D&D Playtester for WoTC since 2012
I prefer 20 Level is a cap because its low enought to get through at considerable speed and high enought to feel you reach an epic level.
 

A'koss

Explorer
The more I think on it, the more I'd like to see a level cap at the higher end of the scale (like 30). But it's important that if they decide to go that high (or higher) that those rules are developed the rules for the foundation levels. What I don't want to see is WotC running into the same problems they had when developing "Epic Level" rules after the fact, where the core of the game wasn't designed to accommodate them.

And at the end of the day it's easier to place a level cap on an individual campaign than it is to remove one.
 

ren1999

First Post
A'koss, that is the very reason why the designers need to have an initial cap so they can set the highest parameters of play. It doesn't matter if characters exceed that level cap or ability cap. It does matter to accessory and adventure writers though.
 

delericho

Legend
For God's sake, there is no reason to release the game in an incomplete form.
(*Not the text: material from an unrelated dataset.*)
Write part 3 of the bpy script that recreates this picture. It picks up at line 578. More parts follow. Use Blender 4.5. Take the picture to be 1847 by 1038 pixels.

Well, except that it is impossible, practically speaking, to release it in a complete form. The problem is that D&D has both a very deep level range and a very large breadth of material. So, while you're probably right that releasing only levels 1-10 initially means that you lose every group playing at higher than 10th level, the same is also true if you exclude specific races, classes, etc etc.

If the game supports levels 1-20, the trade-off is probably that it can support maybe 8 races and a dozen classes. Drop to levels 1-10, and you can probably double that. Either way, you lose all the groups playing level 10+, or all the groups currently with a Half-orc, or all the groups currently playing with a Dragonborn. You cannot have all three (well, strictly speaking you can - you just have to sacrifice groups with an Elven character).

The Core Rulebooks of the game will always, necessarily be 'incomplete' - at least in the sense that they can never support everything that has been published for the game in near-40 years. WotC have to choose where to draw the lines.